人による環境の激変行為でシカの生息域が拡大
環境省の調査で、1978年と2003年の生息域を比べた図2では、シカのすむところが25年間に1.7倍に増え、昔はいなかったのに今はいるところが増えています。ただし、78年にはいたのに03年はいない、というところもあります。山麓の林が農地や道路、住宅地などになり、シカが新たに建設された道路伝いに山に移動したとみられるところもあるのです。

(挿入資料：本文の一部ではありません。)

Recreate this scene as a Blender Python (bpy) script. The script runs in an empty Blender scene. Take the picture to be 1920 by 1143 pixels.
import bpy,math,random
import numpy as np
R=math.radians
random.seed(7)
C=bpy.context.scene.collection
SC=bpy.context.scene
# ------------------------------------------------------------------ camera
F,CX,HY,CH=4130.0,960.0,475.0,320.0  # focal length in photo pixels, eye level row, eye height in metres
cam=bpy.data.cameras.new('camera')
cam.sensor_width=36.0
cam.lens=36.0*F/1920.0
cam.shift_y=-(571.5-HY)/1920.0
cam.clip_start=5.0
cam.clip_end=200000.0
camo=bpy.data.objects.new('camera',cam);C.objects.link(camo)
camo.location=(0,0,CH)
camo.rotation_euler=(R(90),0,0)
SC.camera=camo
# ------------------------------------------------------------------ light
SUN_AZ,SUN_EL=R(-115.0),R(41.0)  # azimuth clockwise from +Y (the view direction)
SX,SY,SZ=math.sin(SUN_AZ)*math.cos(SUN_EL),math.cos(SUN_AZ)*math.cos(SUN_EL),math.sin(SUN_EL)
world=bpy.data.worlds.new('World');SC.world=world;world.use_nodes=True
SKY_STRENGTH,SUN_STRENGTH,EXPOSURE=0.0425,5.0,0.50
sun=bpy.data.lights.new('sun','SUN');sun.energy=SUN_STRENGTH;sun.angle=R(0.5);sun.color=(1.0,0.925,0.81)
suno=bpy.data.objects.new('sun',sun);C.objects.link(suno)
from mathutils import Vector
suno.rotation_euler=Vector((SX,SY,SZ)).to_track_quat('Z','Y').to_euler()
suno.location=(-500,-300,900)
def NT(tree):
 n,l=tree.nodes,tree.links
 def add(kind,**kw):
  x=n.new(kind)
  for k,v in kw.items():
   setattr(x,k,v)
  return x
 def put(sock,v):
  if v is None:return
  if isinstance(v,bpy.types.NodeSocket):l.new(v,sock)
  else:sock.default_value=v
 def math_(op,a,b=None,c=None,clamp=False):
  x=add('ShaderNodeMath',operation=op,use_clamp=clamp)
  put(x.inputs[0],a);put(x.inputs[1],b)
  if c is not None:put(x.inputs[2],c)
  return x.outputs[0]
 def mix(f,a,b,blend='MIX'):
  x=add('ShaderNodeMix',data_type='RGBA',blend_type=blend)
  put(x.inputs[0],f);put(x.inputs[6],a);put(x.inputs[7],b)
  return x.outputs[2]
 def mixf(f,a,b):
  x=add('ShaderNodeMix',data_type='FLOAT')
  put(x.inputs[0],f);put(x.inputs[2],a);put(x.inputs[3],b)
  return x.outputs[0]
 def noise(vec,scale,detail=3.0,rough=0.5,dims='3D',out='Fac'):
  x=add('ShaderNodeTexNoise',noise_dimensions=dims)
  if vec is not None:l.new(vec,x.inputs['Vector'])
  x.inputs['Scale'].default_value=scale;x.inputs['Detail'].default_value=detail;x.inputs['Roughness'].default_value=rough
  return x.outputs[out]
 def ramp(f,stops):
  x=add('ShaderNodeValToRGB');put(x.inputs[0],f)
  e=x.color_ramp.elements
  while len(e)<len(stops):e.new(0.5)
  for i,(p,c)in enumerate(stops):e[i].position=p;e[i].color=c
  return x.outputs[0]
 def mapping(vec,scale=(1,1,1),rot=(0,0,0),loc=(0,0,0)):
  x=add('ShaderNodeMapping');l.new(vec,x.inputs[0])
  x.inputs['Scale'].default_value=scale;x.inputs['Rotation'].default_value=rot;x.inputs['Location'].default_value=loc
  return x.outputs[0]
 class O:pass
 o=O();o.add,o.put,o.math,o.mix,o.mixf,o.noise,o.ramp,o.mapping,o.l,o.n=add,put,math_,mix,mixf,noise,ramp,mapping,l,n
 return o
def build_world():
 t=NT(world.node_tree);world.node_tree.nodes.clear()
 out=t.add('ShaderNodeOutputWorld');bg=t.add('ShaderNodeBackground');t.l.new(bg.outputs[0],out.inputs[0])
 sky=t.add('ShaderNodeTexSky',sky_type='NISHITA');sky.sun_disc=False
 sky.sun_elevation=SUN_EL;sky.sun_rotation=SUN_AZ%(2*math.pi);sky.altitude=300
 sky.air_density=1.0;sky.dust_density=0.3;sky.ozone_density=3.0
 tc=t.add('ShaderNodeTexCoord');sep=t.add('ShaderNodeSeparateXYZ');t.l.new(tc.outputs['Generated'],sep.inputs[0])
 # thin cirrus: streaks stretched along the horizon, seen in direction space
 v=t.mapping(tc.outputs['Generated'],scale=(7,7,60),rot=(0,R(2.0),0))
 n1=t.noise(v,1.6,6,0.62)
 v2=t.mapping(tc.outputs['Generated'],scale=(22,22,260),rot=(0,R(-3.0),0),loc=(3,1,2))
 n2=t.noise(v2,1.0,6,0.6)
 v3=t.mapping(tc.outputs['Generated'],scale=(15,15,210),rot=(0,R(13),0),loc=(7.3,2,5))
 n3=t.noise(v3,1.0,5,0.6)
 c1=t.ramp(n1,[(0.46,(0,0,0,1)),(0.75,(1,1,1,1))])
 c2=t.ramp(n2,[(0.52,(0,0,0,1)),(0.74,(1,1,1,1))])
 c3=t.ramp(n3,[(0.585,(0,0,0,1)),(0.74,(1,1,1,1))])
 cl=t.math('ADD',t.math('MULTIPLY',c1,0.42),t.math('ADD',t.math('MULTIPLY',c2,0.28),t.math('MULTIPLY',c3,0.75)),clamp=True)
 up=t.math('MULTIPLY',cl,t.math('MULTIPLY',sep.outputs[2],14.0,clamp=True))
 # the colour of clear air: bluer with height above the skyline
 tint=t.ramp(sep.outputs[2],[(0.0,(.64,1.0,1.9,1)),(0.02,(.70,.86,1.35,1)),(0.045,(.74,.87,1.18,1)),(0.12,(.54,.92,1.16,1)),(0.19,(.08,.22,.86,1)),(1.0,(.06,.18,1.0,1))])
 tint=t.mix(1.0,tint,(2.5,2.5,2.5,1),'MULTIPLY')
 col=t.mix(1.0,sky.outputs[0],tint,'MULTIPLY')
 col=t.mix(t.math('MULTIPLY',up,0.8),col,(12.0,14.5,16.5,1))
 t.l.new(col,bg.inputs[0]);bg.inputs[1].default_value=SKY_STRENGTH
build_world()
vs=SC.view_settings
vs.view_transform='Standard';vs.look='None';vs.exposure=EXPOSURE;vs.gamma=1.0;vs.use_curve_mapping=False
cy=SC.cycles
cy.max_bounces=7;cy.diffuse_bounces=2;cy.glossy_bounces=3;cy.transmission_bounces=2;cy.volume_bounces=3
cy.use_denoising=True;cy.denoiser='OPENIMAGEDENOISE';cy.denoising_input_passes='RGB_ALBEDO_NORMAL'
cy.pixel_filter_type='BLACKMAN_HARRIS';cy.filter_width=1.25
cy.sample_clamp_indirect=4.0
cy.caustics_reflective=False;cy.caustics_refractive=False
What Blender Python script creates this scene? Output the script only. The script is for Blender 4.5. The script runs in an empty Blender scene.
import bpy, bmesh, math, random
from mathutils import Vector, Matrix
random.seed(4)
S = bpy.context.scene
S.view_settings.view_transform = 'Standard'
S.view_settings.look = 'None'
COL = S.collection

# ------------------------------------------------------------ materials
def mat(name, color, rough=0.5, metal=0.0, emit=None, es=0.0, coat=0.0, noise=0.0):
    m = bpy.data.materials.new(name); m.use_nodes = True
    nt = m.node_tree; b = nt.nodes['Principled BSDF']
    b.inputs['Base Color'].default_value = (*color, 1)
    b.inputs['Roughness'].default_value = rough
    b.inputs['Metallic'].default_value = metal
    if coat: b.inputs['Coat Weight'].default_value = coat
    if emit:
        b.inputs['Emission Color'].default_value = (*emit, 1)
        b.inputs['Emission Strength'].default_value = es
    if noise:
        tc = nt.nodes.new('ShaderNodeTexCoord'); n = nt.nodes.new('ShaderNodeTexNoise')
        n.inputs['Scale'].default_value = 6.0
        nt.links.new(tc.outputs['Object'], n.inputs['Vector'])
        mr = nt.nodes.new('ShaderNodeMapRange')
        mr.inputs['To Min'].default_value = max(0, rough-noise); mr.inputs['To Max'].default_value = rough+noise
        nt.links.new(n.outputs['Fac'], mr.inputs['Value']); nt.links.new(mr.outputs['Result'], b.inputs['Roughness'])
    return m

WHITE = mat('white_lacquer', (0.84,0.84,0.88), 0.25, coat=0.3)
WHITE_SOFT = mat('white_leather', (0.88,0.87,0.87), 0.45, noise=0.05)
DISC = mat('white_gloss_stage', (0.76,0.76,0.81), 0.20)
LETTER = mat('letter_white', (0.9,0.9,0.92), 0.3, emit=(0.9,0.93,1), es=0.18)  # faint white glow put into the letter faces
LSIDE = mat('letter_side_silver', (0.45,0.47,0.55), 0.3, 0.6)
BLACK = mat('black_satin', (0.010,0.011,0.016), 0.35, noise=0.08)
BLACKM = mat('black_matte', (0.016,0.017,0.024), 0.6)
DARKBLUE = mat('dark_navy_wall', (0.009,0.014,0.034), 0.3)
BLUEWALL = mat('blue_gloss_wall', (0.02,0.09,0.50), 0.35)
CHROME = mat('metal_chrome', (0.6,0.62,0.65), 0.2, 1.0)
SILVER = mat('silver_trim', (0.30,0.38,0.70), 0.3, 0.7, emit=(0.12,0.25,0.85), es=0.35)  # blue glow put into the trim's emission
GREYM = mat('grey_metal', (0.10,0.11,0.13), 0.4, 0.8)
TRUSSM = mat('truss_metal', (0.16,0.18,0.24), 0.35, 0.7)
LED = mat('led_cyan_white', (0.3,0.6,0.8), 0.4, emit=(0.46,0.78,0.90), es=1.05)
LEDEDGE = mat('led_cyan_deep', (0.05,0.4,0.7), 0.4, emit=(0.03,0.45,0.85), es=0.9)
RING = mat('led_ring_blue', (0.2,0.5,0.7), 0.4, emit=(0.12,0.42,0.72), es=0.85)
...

かつて全国の山麓には燃料用の薪や炭、肥料とするための落葉落枝を取る広葉樹の雑木林が広がり、常に小規模ずつ利用され、シカだけでなく里の生きものの生息地にもなっていました。しかし、人が雑木林を必要としなくなると、紙の原料用などに一斉に売られ、その後はスギなど木材を生産する針葉樹の人工林に急激に変えられ、雑木林は”絶滅危惧環境”になっています。さらに都市化・温暖化もあります。この数十年間の人による環境の激変行為は、野生生物があるものは増え過ぎ、あるものは地域から絶滅するという現象の根幹に大きくかかわっています。シカも勝手に増え過ぎたわけでなく、人が増やした・広げたともいえるのです。

このような中、和歌山県は今年1月、この10年余りで3倍以上になったシカの生息数を適正に保つ管理捕獲を伴う「県ニホンジカ保護管理計画」案を発表しました。管理捕獲の実行は猟友会に依頼するものですが、狩猟者の高齢化と狩猟行為や銃器管理を厳しくせざるを得ない社会の中で、狩猟のみならず、有害鳥獣駆除や管理捕獲の実行者がいなくなりそうという問題があります。

環境省鳥獣保護対策室は狩猟団体に働きかけ、今年から「狩猟と環境を考える円卓会議」が組織され、NACS‐Jも私が参加しています。この集まりでは、有害鳥獣駆除や管理捕獲の実行が狩猟愛好者頼みの状態をどうすべきかについて、論議を始めています。また林野庁は、シカなどの過密鳥獣の対策費を11年度予算案で倍増させ、植生保護柵設置のほか、捕獲対策も計画しています。

シカの突出を制御し、シカという種も日本の多様性を形づくる一員として健全に維持される状態をつくり出さなくてはなりません。その担い手を誰にするのかについて、会員の方々からのアイデアやご提案をお待ちしています。